Pero en Ariel no todo es entusiasmo. Él se encuentra con una cierta ansiedad que se ve reflejada en la cámara, en cómo ésta lo sigue en sus caminatas en medio de la calle, como si el film fuera un largo reportaje, con un cierto desorden planificado. Al director no le interesa tanto el encuadre renacentista como el registro de lo vital, el movimiento de los actores y, para ello, pone la cámara al servicio de los protagonistas de la historia.
Uno de los rasgos interesantes es el cambio cultural entre la generación de Ariel y sus padres: la ausencia de formación religiosa. Debido a ello, Ariel perderá de vista una pista clave en la reconstrucción de su historia personal. La madre le confiesa a su hijo que se ha divorciado religiosamente hace muchos años de Elías (Jorge D'Elia), su padre, cuando éste marchó a luchar en una guerra a Israel. Por ser de religión hebrea, este divorcio sólo había podido darse por medio del libelo de repudio que otorgó Moisés en caso de adulterio. Pero como Ariel no sabe nada, ni de Moisés ni de la Ley, ese dato no le sirve de mucho, al contrario, le despierta más odio hacia su padre. El pasado que se le oculta –que alguien se lo ha ocultado– a Ariel surgirá de manera patente con motivo del anhelado pasaporte.

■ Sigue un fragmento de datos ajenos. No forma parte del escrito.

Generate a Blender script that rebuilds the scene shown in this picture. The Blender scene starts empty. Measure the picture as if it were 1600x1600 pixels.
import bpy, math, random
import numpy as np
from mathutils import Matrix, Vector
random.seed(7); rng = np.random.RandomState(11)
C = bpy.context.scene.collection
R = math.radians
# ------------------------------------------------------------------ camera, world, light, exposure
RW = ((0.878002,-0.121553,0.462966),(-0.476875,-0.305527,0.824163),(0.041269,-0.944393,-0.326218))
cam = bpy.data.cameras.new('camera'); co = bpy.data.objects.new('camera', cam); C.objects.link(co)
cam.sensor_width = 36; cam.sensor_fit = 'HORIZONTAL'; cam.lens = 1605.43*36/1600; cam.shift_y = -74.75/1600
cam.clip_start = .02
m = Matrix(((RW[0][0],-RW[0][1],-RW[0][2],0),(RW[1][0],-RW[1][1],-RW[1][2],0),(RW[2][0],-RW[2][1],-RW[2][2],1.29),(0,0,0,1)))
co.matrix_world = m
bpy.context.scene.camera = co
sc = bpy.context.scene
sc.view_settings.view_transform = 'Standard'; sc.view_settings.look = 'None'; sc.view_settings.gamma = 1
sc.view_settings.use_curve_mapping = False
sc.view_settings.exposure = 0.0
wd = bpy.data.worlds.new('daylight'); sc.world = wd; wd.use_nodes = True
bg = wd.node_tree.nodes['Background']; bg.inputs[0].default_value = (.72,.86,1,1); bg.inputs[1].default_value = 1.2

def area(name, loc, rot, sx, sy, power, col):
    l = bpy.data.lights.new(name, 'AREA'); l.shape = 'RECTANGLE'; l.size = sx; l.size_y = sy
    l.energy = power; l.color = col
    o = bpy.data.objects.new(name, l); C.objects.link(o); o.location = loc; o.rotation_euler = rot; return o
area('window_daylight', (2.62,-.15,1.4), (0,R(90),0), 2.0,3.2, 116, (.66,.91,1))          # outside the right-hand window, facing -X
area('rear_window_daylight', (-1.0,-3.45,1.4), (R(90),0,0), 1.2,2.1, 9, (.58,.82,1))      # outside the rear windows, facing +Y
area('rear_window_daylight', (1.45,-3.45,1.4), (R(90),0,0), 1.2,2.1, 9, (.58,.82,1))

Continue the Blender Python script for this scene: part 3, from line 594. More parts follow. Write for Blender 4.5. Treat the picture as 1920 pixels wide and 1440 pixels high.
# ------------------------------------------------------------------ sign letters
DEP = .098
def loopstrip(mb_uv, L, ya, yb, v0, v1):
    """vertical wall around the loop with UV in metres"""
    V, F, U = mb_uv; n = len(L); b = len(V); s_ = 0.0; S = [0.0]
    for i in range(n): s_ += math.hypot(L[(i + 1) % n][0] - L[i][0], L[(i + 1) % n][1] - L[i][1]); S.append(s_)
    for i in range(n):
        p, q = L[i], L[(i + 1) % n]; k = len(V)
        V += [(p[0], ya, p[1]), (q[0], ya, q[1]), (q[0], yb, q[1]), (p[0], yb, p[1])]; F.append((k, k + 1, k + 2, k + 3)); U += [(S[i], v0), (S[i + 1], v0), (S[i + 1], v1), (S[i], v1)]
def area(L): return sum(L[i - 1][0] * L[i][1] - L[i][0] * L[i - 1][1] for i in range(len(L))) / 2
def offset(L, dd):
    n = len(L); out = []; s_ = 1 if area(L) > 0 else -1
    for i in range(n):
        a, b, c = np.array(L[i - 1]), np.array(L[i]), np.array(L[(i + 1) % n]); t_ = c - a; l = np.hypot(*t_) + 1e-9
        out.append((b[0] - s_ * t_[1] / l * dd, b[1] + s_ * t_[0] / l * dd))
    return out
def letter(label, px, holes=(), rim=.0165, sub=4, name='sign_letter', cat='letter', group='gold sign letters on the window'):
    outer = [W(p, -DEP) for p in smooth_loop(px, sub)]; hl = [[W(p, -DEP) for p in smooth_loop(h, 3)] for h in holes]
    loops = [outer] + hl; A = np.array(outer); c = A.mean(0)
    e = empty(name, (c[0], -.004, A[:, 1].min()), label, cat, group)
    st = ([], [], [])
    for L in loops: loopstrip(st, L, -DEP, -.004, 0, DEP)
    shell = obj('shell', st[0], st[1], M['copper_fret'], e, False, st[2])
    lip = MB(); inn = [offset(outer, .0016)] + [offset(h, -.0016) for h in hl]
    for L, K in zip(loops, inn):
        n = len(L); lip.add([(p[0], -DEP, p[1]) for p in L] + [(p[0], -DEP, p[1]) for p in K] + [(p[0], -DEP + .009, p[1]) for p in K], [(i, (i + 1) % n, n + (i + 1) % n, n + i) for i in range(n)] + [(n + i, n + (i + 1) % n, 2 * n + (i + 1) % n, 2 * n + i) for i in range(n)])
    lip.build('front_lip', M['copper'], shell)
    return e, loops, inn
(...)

En algún aspecto, esta película sigue la línea argumental de filmes como Secrets and Lies (1995), de Mike Leigh, donde el entorno familiar es un microuniverso construido a partir de una historia paralela ficticia que oculta lo que realmente ha sucedido. Esto está muy bien señalado y acentuado en el capítulo “El grito ancestral”, donde la madre va reconstruyendo el pasado con historias que no coinciden con el registro histórico del hijo. Conocido el pasado, el pasaporte deja de interesarle. Ser polaco ya no es una necesidad perentoria. Con el regreso del padre (a quien le falta un brazo) deja de tener sentido su viaje a Europa como forma encubierta de salir a buscarlo.